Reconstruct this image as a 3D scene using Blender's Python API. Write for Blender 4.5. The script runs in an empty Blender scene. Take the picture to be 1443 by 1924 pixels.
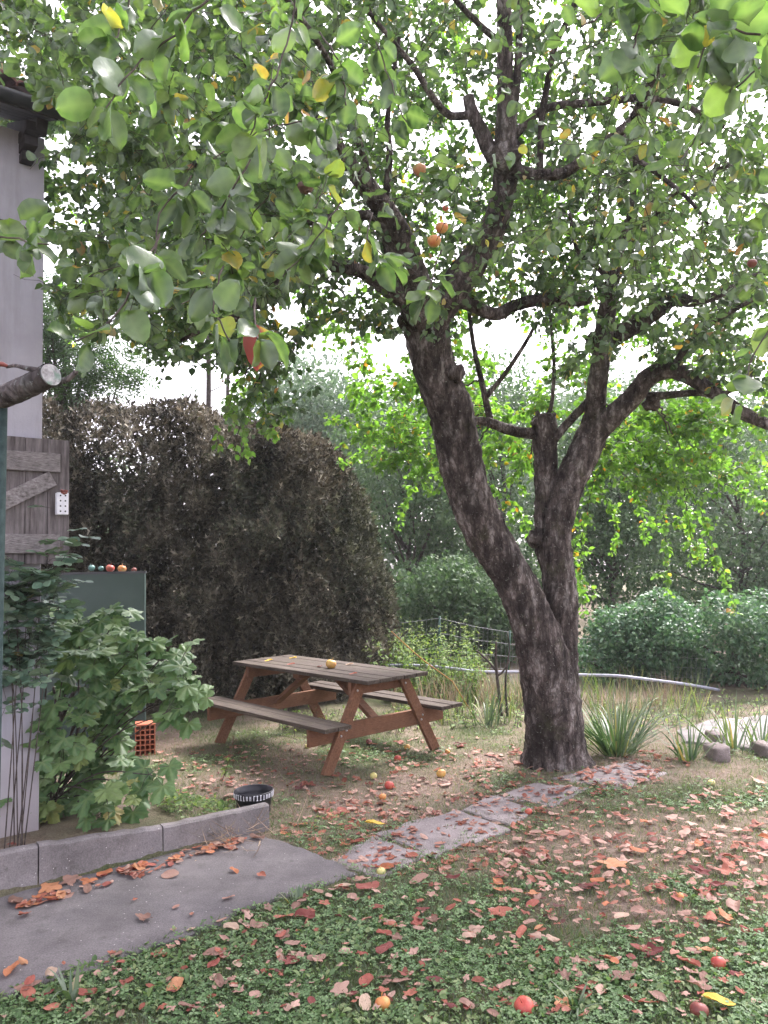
import bpy, math, random
import numpy as np
from mathutils import Vector, Matrix, noise, kdtree

SC = bpy.context.scene
COL = SC.collection
rng = np.random.default_rng(7)
random.seed(7)

# ------------------------------------------------------------------ camera
FPX, PITCH, ROLL, CAMH = 1450.0, 0.0693, 0.0224, 1.7843      # focal length in px of the 1443x1924 photograph
W0, H0 = 1443.0, 1924.0
cr_, sr_ = math.cos(ROLL), math.sin(ROLL)
cp_, sp_ = math.cos(PITCH), math.sin(PITCH)
FW = np.array([0, cp_, sp_]); UP0 = np.array([0, -sp_, cp_]); RT0 = np.array([1.0, 0, 0])
CAMPOS = np.array([0, 0, CAMH])
Rw = cr_ * RT0 - sr_ * UP0
Uw = sr_ * RT0 + cr_ * UP0
cam = bpy.data.cameras.new("camera")
cam.sensor_fit = 'VERTICAL'; cam.sensor_height = 24.0
cam.lens = FPX / H0 * 24.0
cam.clip_start = 0.05; cam.clip_end = 2000
camo = bpy.data.objects.new("camera", cam); COL.objects.link(camo)
camo.matrix_world = Matrix(((Rw[0], Uw[0], -FW[0], 0), (Rw[1], Uw[1], -FW[1], 0), (Rw[2], Uw[2], -FW[2], CAMH), (0, 0, 0, 1)))
SC.camera = camo

# ------------------------------------------------------------------ light
SUN_EL, SUN_AZ = math.radians(52), math.radians(35)      # azimuth measured from +Y (view direction) towards +X
w = bpy.data.worlds.new("World"); SC.world = w; w.use_nodes = True
nt = w.node_tree; nt.nodes.clear()
sky = nt.nodes.new('ShaderNodeTexSky'); sky.sky_type = 'NISHITA'; sky.sun_disc = False
sky.sun_elevation = SUN_EL; sky.sun_rotation = SUN_AZ; sky.air_density = 1.0; sky.dust_density = 4.0; sky.ozone_density = 1.0
hs = nt.nodes.new('ShaderNodeHueSaturation'); hs.inputs['Saturation'].default_value = 0.22; hs.inputs['Value'].default_value = 1.0
mixw = nt.nodes.new('ShaderNodeMix'); mixw.data_type = 'RGBA'; mixw.blend_type = 'MULTIPLY'
mixw.inputs[0].default_value = 1.0; mixw.inputs[7].default_value = (1.04, 0.97, 1.05, 1)
bg = nt.nodes.new('ShaderNodeBackground'); bg.inputs['Strength'].default_value = 0.15
wo = nt.nodes.new('ShaderNodeOutputWorld')
nt.links.new(sky.outputs[0], hs.inputs['Color']); nt.links.new(hs.outputs[0], mixw.inputs[6])
nt.links.new(mixw.outputs[2], bg.inputs['Color']); nt.links.new(bg.outputs[0], wo.inputs['Surface'])
sun = bpy.data.lights.new("sun", 'SUN'); sun.energy = 1.5; sun.angle = math.radians(14); sun.color = (1.0, 0.965, 0.93)
suno = bpy.data.objects.new("sun", sun); COL.objects.link(suno)
sd = Vector((math.sin(SUN_AZ) * math.cos(SUN_EL), math.cos(SUN_AZ) * math.cos(SUN_EL), math.sin(SUN_EL)))
suno.rotation_euler = sd.to_track_quat('Z', 'Y').to_euler()
SC.view_settings.view_transform = 'Standard'; SC.view_settings.look = 'None'
SC.view_settings.exposure = 2.45; SC.view_settings.gamma = 1.0; SC.view_settings.use_curve_mapping = False
SC.render.engine = 'CYCLES'
cy = SC.cycles
cy.max_bounces = 7; cy.diffuse_bounces = 4; cy.glossy_bounces = 2; cy.transmission_bounces = 4; cy.transparent_max_bounces = 6
cy.use_denoising = True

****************

** What is asked **
Copy all the data exactly as written, but skip any picture.

** Answer **
Reconstruct this image as a 3D scene using Blender's Python API. Write for Blender 4.5. The script runs in an empty Blender scene. Take the picture to be 1443 by 1924 pixels.
import bpy, math, random
import numpy as np
from mathutils import Vector, Matrix, noise, kdtree

SC = bpy.context.scene
COL = SC.collection
rng = np.random.default_rng(7)
random.seed(7)

# ------------------------------------------------------------------ camera
FPX, PITCH, ROLL, CAMH = 1450.0, 0.0693, 0.0224, 1.7843      # focal length in px of the 1443x1924 photograph
W0, H0 = 1443.0, 1924.0
cr_, sr_ = math.cos(ROLL), math.sin(ROLL)
cp_, sp_ = math.cos(PITCH), math.sin(PITCH)
FW = np.array([0, cp_, sp_]); UP0 = np.array([0, -sp_, cp_]); RT0 = np.array([1.0, 0, 0])
CAMPOS = np.array([0, 0, CAMH])
Rw = cr_ * RT0 - sr_ * UP0
Uw = sr_ * RT0 + cr_ * UP0
cam = bpy.data.cameras.new("camera")
cam.sensor_fit = 'VERTICAL'; cam.sensor_height = 24.0
cam.lens = FPX / H0 * 24.0
cam.clip_start = 0.05; cam.clip_end = 2000
camo = bpy.data.objects.new("camera", cam); COL.objects.link(camo)
camo.matrix_world = Matrix(((Rw[0], Uw[0], -FW[0], 0), (Rw[1], Uw[1], -FW[1], 0), (Rw[2], Uw[2], -FW[2], CAMH), (0, 0, 0, 1)))
SC.camera = camo

# ------------------------------------------------------------------ light
SUN_EL, SUN_AZ = math.radians(52), math.radians(35)      # azimuth measured from +Y (view direction) towards +X
w = bpy.data.worlds.new("World"); SC.world = w; w.use_nodes = True
nt = w.node_tree; nt.nodes.clear()
sky = nt.nodes.new('ShaderNodeTexSky'); sky.sky_type = 'NISHITA'; sky.sun_disc = False
sky.sun_elevation = SUN_EL; sky.sun_rotation = SUN_AZ; sky.air_density = 1.0; sky.dust_density = 4.0; sky.ozone_density = 1.0
hs = nt.nodes.new('ShaderNodeHueSaturation'); hs.inputs['Saturation'].default_value = 0.22; hs.inputs['Value'].default_value = 1.0
mixw = nt.nodes.new('ShaderNodeMix'); mixw.data_type = 'RGBA'; mixw.blend_type = 'MULTIPLY'
mixw.inputs[0].default_value = 1.0; mixw.inputs[7].default_value = (1.04, 0.97, 1.05, 1)
bg = nt.nodes.new('ShaderNodeBackground'); bg.inputs['Strength'].default_value = 0.15
wo = nt.nodes.new('ShaderNodeOutputWorld')
nt.links.new(sky.outputs[0], hs.inputs['Color']); nt.links.new(hs.outputs[0], mixw.inputs[6])
nt.links.new(mixw.outputs[2], bg.inputs['Color']); nt.links.new(bg.outputs[0], wo.inputs['Surface'])
sun = bpy.data.lights.new("sun", 'SUN'); sun.energy = 1.5; sun.angle = math.radians(14); sun.color = (1.0, 0.965, 0.93)
suno = bpy.data.objects.new("sun", sun); COL.objects.link(suno)
sd = Vector((math.sin(SUN_AZ) * math.cos(SUN_EL), math.cos(SUN_AZ) * math.cos(SUN_EL), math.sin(SUN_EL)))
suno.rotation_euler = sd.to_track_quat('Z', 'Y').to_euler()
SC.view_settings.view_transform = 'Standard'; SC.view_settings.look = 'None'
SC.view_settings.exposure = 2.45; SC.view_settings.gamma = 1.0; SC.view_settings.use_curve_mapping = False
SC.render.engine = 'CYCLES'
cy = SC.cycles
cy.max_bounces = 7; cy.diffuse_bounces = 4; cy.glossy_bounces = 2; cy.transmission_bounces = 4; cy.transparent_max_bounces = 6
cy.use_denoising = True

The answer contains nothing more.